Le pauvre héros a échoué dans sa mission, il a été désigné comme un coupable idéal, et il refait donc le chemin en sens inverse, cette fois-ci à fond de cale. L’intrigue se focalise sur ce laps de temps durant lequel le lieutenant va chercher à s’échapper avec l’aide de ses quatre compagnons. Le scénariste montre l’enchaînement d’actions entreprises par le héros, qui se confronte aux aléas imprévisibles, à commencer par les réactions des membres de l’équipage espagnol, mais aussi les humeurs imprévisibles de la mer, et peut-être d’autres navires dans les parages. Cela peut sembler un peu maigre comme intrigue, mais aussi constituer une ossature propice à des scènes d’action spectaculaire, en plus du caractère imprévisible de la mer. Le lecteur peut anticiper certaines surprises : les efforts des prisonniers pour se libérer, l’arrivée inopportune d’un garde qui ne se rend pas compte de ce qui l’attend, un bouleversement inattendu qui va égaliser les chances entre les évadés et le reste de l’équipage. L’auteur ajoute une animation au sein du navire pour distraire l’équipage.


En auteur complet, William Vance imagine des scènes qui correspondent à ses goûts d’artiste. Outre les superbes images de mer, il investit un temps significatif pour représenter le navire espagnol, avec ses gréements. Après avoir empli ses poumons avec l’air du grand large, le lecteur se retrouve à fond de cale pendant six pages Le dessinateur associe des aplats de noir copieux aux contours irréguliers et déchiquetés dans la majorité des cases, et parfois des fonds vides avec un camaïeu vert de gris pour rendre compte de la faible luminosité. Au court de cette scène, Vance choisit donc les éléments visuels qu’il met en avant : le bazar dans la cale (tonneaux, cordages, toiles déchirées, débris divers inidentifiables), les rats explorant tranquillement à la recherche de nourriture, une lampe tempête, les planchers de bois, les poutres. Étrangement cela donne parfois la sensation d’un grand volume très long, assez inattendu dans un navire. Il en va de même dans la batterie (entrepont où loge l’équipage du vaisseau.) où les marins assistent avec enthousiasme à la fiesta Gitana.
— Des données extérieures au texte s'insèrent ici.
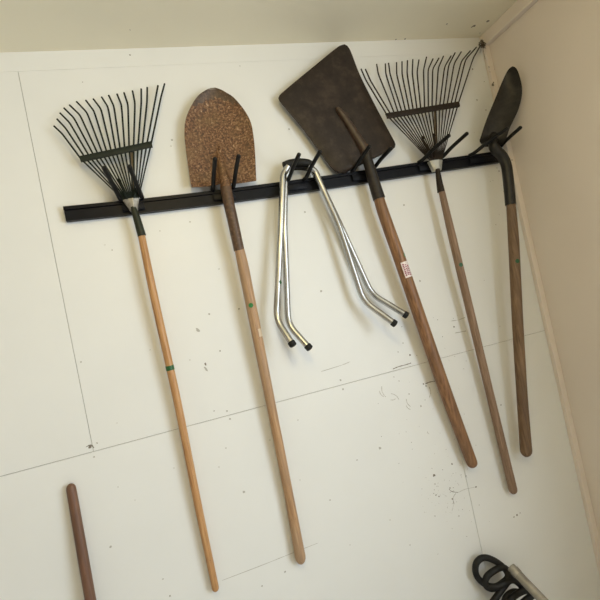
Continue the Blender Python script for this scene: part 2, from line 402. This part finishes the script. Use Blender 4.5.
def disc_on(bm, c, t, r, rad, ang, lift=.0008):
    o = V((0, -1, 0)); o = (o-t*o.dot(t)).normalized(); s = t.cross(o); k = 14
    vs = []
    for h in (0, lift):
        for q in range(k):
            a = 2*math.pi*q/k; ph = math.radians(ang)+math.cos(a)*rad/r
            vs.append(bm.verts.new(c+t*(math.sin(a)*rad)+(o*math.cos(ph)+s*math.sin(ph))*(r+h)))
    bm.faces.new(vs[k:]); bm.faces.new(vs[:k])
    for q in range(k): bm.faces.new((vs[q], vs[(q+1) % k], vs[k+(q+1) % k], vs[k+q]))

# ------------------------------------------------------------------ leaf rakes
def rake(label, ctrl, widths, hmat, socket, smat, fer, fmat, tips, knees, bar, base, steel, Ys, bar_w, tine_w, hooks):
    P0 = at(*ctrl[0]); t = thing('leaf_rake', label, 'rake', P0)
    _, S, R = handle('handle', ctrl, widths, hmat, t)
    SP = [at(*c) for c in socket[0]]; SR = [px(p)*w/2 for p, w in zip(SP, socket[1])]
    bm = bmesh.new(); tube(bm, SP, SR, 16); obj('socket', bm, smat, t)
    # ferrule: flared flat sleeve gripping the tines
    fl, fr, bl, br = [at(x, y, Ys[0]) for x, y in fer]
    bm = bmesh.new()
    sheet(bm, [bl, fl], [br, fr], lambda u, v: .008*(1-u*u)+(.0015 if abs(u-.15) < .15 else 0), 14, 6, .016)
    obj('ferrule', bm, fmat, t)
    nT = len(tips)
    for i in range(nT):
        s = i/(nT-1)
        b0 = at(base[0][0]+(base[1][0]-base[0][0])*s, base[0][1]+(base[1][1]-base[0][1])*s, Ys[0])
        b1 = at(bar[0][0]+(bar[1][0]-bar[0][0])*s, bar[0][1]+(bar[1][1]-bar[0][1])*s, Ys[1])
        k = at(*knees[i], Ys[2]); e = at(*tips[i], Ys[3])
        r = px(b1)*tine_w/2
        kk = [b0, b0.lerp(b1, .5), b1, b1.lerp(k, .5), k.lerp(b1, .12), k, k.lerp(e, .18), e]
        S2 = [kk[0], kk[1], kk[2], kk[3]]+spline([kk[4], k.lerp((kk[4]+kk[6])/2, .5), kk[6]], 4)+[e]
        bm = bmesh.new(); tube(bm, S2, [r*.75, r*.8]+[r]*(len(S2)-2), 8); obj('tine', bm, steel, t)
    a = at(*bar[0], Ys[1]); c = at(*bar[1], Ys[1]); ex = (c-a)*.012; h = px(a)*bar_w/2
    ax = (c-a).normalized(); upv = ax.cross(V((0, 1, 0))).normalized(); upv = upv if upv.z > 0 else -upv
    bm = bmesh.new()
    L = [a-ex-upv*h*.5, a-ex*.6+upv*h]; 
    for y0, y1 in ((.0, 0),):
        sheet(bm, [a-ex-upv*h, a-ex*1.5+upv*h*.9], [c+ex-upv*h, c+ex*1.4+upv*h], lambda u, v: .0035+.0015*math.sin(v*math.pi), 24, 4, .007)
    obj('spreader_bar', bm, steel, t)
    for q in hooks[1]:
        c_ = at(*q, Ys[1]-.006); bm = bmesh.new(); tube(bm, [c_+V((0, .003, 0)), c_+V((0, -.001, 0))], .003, 10, dome=(0, .6)); obj('rivet', bm, fmat, t)
    # spring bracket wires and centre strap
    for (p, q) in hooks[0]:
        p_ = at(*p, Ys[0]-.009); q_ = at(*q, (Ys[0]+Ys[1])/2-.007)
        side = V((.004 if q[0] < p[0] else -.003, -.004, -.002))
        bm = bmesh.new(); tube(bm, spline([p_, p_.lerp(q_, .5)+V((0, -.002, 0)), q_, q_+V((0, -.002, .006)), q_+side*1.4], 5), px(p_)*.85, 8)
        obj('spring_wire', bm, steel, t)
    p_ = at(*hooks[2][0], Ys[0]+.004); q_ = at(*hooks[2][1], Ys[1]+.006); w = px(p_)*hooks[3]/2; d = V((w, 0, 0))
    bm = bmesh.new(); sheet(bm, [p_-d, q_-d], [p_+d, q_+d], lambda u, v: 0, 2, 6, .002); obj('centre_strap', bm, 'strap', t)
    return t, S, R

tips1 = [(54, 126), (57, 119), (60, 113), (64, 108), (69.5, 105), (76.5, 101.6), (85.8, 100.3), (93.2, 98.8), (101.6, 97), (108.7, 95.3), (117, 94), (124, 92.7),
         (132.5, 90.8), (141.2, 88.8), (147.2, 87.4), (158, 85.5), (164.6, 83.7)]
knees1 = [(62, 133.5), (65.5, 128), (69.5, 122.5), (74, 118), (80, 115), (87, 112.5), (94, 111), (101, 109), (108, 107), (114, 106.5), (121.5, 105), (128, 104.5),
          (135, 103), (141.3, 102.5), (147, 102), (155, 101), (161, 97)]
r1, S1, R1 = rake('dark green leaf rake with tan wooden handle and green band, leftmost on the rail',
     [(140.8, 232, -.044), (154.8, 300, -.041), (177, 400, -.032), (197, 500, -.025), (215.3, 587.5, -.018)], [7, 8, 7.8, 7.6, 7],
     'wood_tan', ([(133, 207, -.046), (136.5, 217, -.046), (142, 236, -.044)], [5.5, 7.2, 8.2]), 'green_socket',
     [(122.5, 200), (139, 198), (130.5, 211), (137.5, 210)], 'ferrule', tips1, knees1, ((81, 159), (151, 144.5)), ((123.5, 200), (138.5, 198)),
     'green_steel', (-.045, -.042, -.038, -.030), 6.2, 1.75,
     ([((127, 199), (119, 181)), ((134, 198), (136, 190))], [(98.5, 154.8), (132, 147.6)], ((133.5, 198), (131, 147)), 3))
c, t_, r_ = near(S1, R1, 169, 368); bm = bmesh.new()
tube(bm, [c-t_*.0072, c+t_*.0072], r_+.0007, 18); obj('green_band', bm, 'green_dark', r1)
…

L’artiste campe des personnages relativement typés. Les héros sont beaux, avec une imposante chevelure argentée (ou peut-être blonde) pour Hawker, et des visages un peu burinés pour ses compagnons. Ils sont bien découplés, tout en conservant une carrure réaliste et plausible. En regard, les Espagnols se reconnaissent d’abord par leur uniforme, tout comme les Anglais par la suite, tout en présentant un visage plus dur et patibulaire. Il y a une exception : Paco, le jeune homme qui est amené à danser avec la gitane Rawena. Par comparaison, les Anglais ont l’air plus distingués, avec des uniformes plus stricts, et des visages évoquant une société plus rigide. En planche onze, le lecteur découvre que le navire abrite une troisième population, dont Rawena, une femme magnifique, ensorcelant littéralement les soldats espagnols par ses talents de danseuse. Le lecteur succombe immédiatement sous son charme, et se doute que le héros sera tout aussi sensible que lui, tout en conservant son flegme tout britannique. Certes les personnages restent plus esquissés que développés sur le plan psychologique, pour autant la direction d’acteurs et le dessin en font des adultes plausibles.
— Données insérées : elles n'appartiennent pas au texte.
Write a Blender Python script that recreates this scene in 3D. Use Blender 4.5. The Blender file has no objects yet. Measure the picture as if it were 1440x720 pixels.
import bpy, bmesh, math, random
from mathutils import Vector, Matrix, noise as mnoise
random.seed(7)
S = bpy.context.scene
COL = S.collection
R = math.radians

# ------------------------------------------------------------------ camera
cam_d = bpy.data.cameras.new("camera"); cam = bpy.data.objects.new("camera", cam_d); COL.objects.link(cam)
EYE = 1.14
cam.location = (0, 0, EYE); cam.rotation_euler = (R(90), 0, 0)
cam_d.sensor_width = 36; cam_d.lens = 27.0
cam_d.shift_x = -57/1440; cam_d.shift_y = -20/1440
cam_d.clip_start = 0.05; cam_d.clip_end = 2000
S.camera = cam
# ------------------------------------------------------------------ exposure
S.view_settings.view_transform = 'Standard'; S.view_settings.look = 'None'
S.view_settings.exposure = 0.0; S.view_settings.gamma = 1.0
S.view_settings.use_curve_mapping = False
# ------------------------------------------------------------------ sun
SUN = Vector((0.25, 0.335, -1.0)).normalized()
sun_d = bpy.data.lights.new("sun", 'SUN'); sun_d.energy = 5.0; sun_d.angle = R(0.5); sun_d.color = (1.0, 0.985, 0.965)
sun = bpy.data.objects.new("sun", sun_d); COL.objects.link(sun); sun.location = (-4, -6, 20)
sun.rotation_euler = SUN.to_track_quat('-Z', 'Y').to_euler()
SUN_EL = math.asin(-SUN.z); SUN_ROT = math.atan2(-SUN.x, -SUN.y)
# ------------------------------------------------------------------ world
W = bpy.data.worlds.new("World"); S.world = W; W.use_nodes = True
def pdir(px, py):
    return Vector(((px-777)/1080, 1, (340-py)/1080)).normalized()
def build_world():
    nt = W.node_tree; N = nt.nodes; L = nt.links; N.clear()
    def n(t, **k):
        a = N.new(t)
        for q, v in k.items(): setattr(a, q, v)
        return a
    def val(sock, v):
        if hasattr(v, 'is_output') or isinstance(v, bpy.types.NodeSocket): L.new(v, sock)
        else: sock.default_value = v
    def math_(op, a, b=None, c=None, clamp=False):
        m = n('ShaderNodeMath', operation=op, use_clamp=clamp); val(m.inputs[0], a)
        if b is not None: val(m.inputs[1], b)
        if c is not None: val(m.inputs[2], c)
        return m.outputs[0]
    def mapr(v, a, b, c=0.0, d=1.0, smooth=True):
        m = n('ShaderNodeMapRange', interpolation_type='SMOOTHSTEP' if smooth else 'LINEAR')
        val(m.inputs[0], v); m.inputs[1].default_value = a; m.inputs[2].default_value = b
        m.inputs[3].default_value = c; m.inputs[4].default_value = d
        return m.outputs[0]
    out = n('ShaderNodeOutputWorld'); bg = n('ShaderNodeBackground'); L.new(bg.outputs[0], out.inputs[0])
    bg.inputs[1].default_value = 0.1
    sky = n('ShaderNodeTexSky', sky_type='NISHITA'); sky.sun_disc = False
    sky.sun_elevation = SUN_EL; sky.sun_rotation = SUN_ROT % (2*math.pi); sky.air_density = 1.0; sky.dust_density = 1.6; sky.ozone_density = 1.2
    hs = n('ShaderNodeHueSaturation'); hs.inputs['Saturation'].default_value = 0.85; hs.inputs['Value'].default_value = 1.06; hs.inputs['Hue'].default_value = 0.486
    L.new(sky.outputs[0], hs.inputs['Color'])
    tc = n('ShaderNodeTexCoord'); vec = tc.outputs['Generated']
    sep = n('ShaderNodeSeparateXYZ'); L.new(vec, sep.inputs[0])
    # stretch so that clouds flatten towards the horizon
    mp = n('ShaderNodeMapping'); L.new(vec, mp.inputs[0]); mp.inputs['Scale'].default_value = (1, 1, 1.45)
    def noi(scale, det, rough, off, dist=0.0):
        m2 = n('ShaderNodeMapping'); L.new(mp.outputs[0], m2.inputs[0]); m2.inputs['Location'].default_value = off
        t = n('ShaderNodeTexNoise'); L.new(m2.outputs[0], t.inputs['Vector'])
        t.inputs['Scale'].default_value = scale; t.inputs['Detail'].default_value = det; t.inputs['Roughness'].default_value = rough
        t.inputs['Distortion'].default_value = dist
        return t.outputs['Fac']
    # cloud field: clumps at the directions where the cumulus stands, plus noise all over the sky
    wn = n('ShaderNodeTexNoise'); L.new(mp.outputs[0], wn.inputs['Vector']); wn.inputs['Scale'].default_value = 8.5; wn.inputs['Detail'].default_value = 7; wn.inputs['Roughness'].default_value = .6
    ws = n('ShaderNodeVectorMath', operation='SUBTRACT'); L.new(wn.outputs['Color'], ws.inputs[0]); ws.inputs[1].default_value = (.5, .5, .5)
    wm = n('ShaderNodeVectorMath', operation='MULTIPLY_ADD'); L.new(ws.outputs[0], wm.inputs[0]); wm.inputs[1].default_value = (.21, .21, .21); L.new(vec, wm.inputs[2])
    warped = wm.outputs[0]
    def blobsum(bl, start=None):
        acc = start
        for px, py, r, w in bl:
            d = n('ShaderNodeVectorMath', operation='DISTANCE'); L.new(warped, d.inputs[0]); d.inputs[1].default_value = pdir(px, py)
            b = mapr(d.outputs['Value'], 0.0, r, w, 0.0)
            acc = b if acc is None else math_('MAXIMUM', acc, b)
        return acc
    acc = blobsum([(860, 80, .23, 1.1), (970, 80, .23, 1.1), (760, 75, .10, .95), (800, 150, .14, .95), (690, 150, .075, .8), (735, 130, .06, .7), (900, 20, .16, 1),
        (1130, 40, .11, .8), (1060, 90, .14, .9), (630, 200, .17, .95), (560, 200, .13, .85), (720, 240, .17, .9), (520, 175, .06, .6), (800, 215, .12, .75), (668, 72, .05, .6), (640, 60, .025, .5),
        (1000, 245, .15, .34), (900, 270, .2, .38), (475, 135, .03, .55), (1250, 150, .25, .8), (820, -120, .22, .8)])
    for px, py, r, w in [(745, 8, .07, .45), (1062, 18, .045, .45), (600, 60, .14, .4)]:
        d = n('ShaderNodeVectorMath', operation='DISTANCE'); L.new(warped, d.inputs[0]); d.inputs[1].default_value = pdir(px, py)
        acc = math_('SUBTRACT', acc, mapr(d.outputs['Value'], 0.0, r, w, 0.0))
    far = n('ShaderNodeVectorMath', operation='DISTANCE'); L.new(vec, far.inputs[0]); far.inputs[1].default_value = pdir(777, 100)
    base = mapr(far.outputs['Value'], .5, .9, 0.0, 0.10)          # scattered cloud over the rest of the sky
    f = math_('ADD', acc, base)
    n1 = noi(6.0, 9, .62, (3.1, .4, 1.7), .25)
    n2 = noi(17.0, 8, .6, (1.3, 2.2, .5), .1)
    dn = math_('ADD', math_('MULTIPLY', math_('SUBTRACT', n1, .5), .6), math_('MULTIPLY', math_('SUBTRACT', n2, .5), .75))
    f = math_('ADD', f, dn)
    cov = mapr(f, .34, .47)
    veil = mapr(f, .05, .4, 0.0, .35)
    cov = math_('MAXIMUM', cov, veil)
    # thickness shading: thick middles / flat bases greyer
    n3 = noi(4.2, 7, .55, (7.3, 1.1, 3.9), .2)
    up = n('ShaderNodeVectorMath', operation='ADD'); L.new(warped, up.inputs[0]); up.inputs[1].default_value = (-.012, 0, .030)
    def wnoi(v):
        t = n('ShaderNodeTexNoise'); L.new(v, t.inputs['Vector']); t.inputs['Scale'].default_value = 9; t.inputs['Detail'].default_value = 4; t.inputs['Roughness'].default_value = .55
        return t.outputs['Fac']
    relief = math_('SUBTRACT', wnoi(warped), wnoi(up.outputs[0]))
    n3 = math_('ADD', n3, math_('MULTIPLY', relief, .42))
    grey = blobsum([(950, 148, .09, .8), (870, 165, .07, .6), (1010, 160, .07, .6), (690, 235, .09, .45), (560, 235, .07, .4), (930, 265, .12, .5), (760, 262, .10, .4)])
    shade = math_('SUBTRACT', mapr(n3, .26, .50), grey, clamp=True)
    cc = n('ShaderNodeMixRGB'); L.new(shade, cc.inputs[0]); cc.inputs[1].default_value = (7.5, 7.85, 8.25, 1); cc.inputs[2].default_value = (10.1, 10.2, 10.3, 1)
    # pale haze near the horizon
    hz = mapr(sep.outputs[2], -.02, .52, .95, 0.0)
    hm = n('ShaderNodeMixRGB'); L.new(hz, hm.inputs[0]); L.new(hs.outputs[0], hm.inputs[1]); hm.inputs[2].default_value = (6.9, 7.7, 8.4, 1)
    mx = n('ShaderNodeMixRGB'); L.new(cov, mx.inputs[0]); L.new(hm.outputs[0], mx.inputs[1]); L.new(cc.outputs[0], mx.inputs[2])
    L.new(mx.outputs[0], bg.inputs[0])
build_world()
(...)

La première page consacrée au vol des mouettes rieuses au-dessus de la mer démontée assure le lecteur que le créateur prend un vrai plaisir à cet environnement maritime. Il se laisse également facilement prendre par l’ambiance régnant dans la cale, puis dans la batterie. Il prend le temps de savourer la case occupant les deux tiers supérieurs de la planche onze avec cette composition alliant un combat de coq au premier plan avec un spectateur certainement parieur totalement fasciné par le spectacle, et Rawena en train de danser au troisième plan, avec le reste des spectateurs en arrière-plan. Après un duel au couteau bien tendu grâce à la mise en scène, il admire la capacité de Bruce J. Hawker à neutraliser un homme armée grâce à de la poudre. Le narrateur enchaîne ainsi des moments visuels ou des actions mémorables : la violence de la curée alors que l’horreur s’est emparée de la batterie, la fuite périlleuse à bord du youyou sur une mer très agitée, le jugement sans appel d’un capitaine anglais prononcé à l’encontre de Bruce J. Hawker.
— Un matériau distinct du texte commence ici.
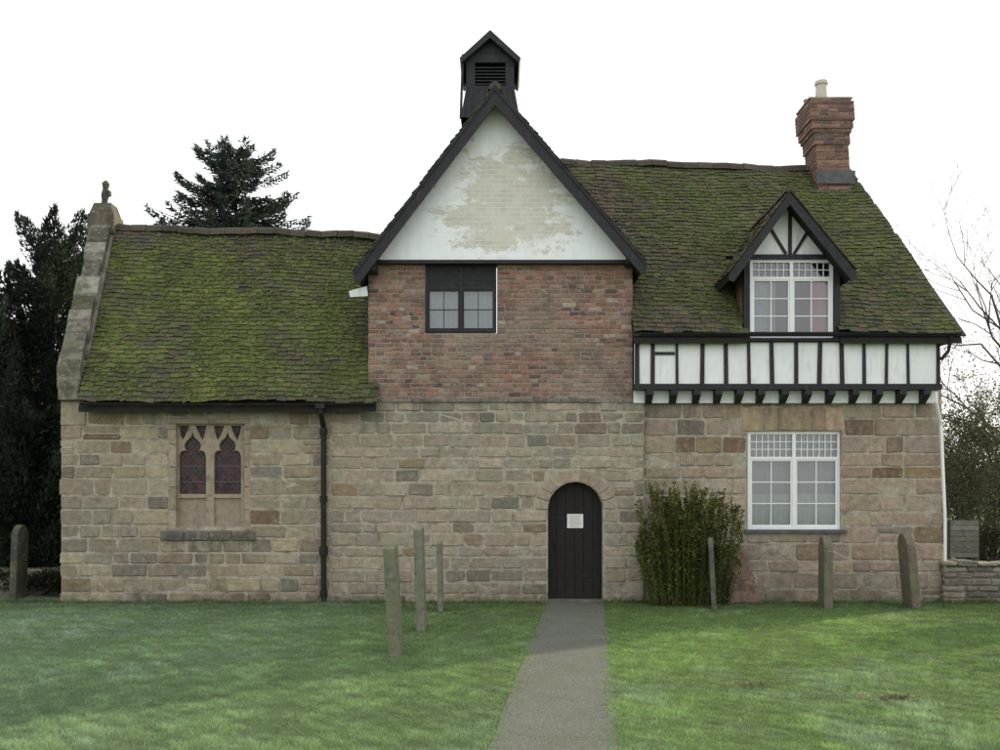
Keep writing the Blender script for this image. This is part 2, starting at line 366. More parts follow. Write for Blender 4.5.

Deuxième voyage en mer pour Bruce J. Hawker, placé sous des auspices peu favorables. L’auteur choisit une action ramassée sur une poignée de jours, se déroulant entièrement en mer. Il montre l’océan sous plusieurs jours, avec un art consommé et un vrai plaisir. L’intrigue s’avère linéaire et prévisible pour une bonne partie, le plaisir de lecture se situant dans ce savant dosage entre aventures classiques et une implication sans faille qui apporte une saveur personnelle à chaque scène.